As an example, running
clear all;
close all;
% EURO9 Binomial method for a European put.
%
% Uses explicit solution based on binomial expansion.
% Vectorized, based on logs to avoid overflow,
% and avoids computing with zeros.
%%%%%%%%%% Problem and method parameters %%%%%%%%%%%%%
S = 9 ;E = 10 ;T = 3 ;r = 0.06 ;sigma = 0.3 ; M = 20;
dt = T/M ; A = 0.5*(exp(-r*dt)+exp((r+sigma^2)*dt)) ;
u= A + sqrt(A^2-1) ; d = 1/u ; p = (exp(r*dt)-d)/(u-d) ;
%%%%%%%%%%%%%%%%%%%%%%%%%%%%%%%%%%%%%%%%%%%%%%%%%%%%%%
% cut-off index
z = max(1,min(M+1,floor( log((E*u)/(S*d^(M+1)))/(log(u/d)) )));
% Option values at time T
W=E-S*d.^([M:-1:M-z+1]').*u.^([0:z-1]');
% log/cumsum version using cut-off index z
tmp1 = cumsum(log([1;[M:-1:M-z+2]'])) - cumsum(log([1;[1:z-1]']));
tmp2 = tmp1 + log(p)*([0:z-1]') + log(1-p)*([M:-1:M-z+1]');
value = exp(-r*T)*sum(exp(tmp2).*W);
disp('M is'), disp(M)
disp('Option value is'), disp(value)
returns
Option value is
1.5076
and running
clear all;
close all;
% EURO9 Binomial method for a European put.
%
% Uses explicit solution based on binomial expansion.

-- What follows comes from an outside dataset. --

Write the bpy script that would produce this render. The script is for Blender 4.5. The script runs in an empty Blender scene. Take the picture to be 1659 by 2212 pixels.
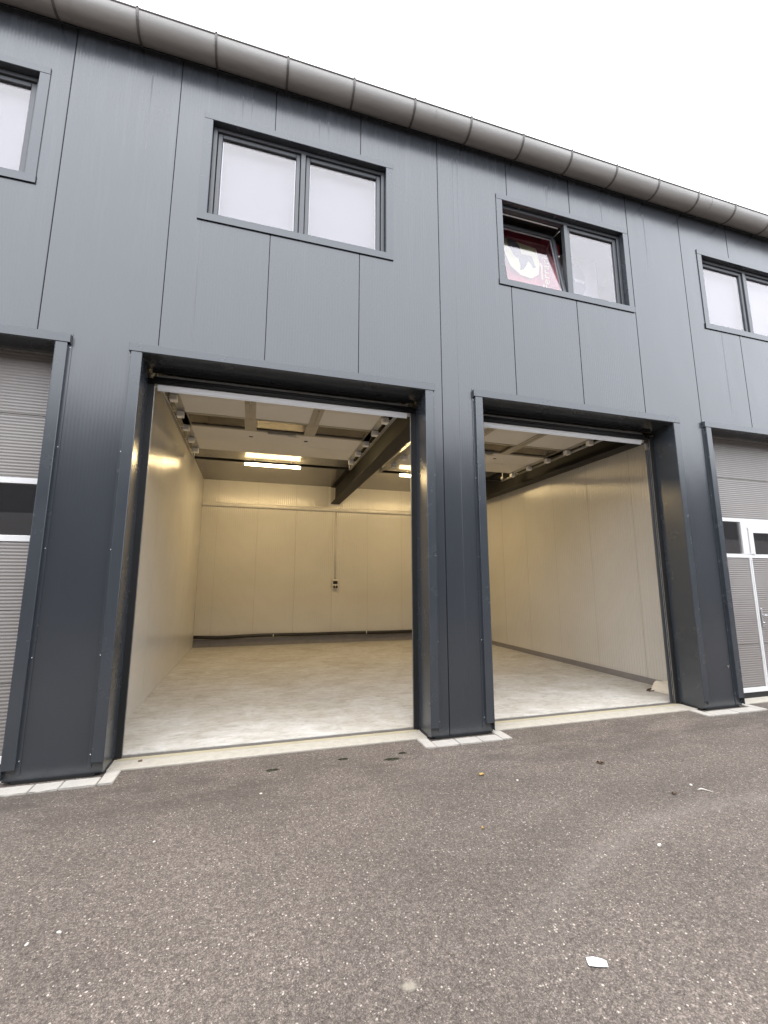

% Vectorized, based on logs to avoid overflow,
% and avoids computing with zeros.
%%%%%%%%%% Problem and method parameters %%%%%%%%%%%%%
S = 9 ;E = 10 ;T = 3 ;r = 0.06 ;sigma = 0.3 ; M = 25;
dt = T/M ; A = 0.5*(exp(-r*dt)+exp((r+sigma^2)*dt)) ;
u= A + sqrt(A^2-1) ; d = 1/u ; p = (exp(r*dt)-d)/(u-d) ;
%%%%%%%%%%%%%%%%%%%%%%%%%%%%%%%%%%%%%%%%%%%%%%%%%%%%%%
% cut-off index
z = max(1,min(M+1,floor( log((E*u)/(S*d^(M+1)))/(log(u/d)) )));
% Option values at time T
W=E-S*d.^([M:-1:M-z+1]').*u.^([0:z-1]');
% log/cumsum version using cut-off index z
tmp1 = cumsum(log([1;[M:-1:M-z+2]'])) - cumsum(log([1;[1:z-1]']));
tmp2 = tmp1 + log(p)*([0:z-1]') + log(1-p)*([M:-1:M-z+1]');
value = exp(-r*T)*sum(exp(tmp2).*W);
disp('M is'), disp(M)
disp('Option value is'), disp(value)
returns
Option value is
1.4666
Although, I don't get these values in the graph of the for loop for M = 20:5:250. I must have made a mistake inside the for loop.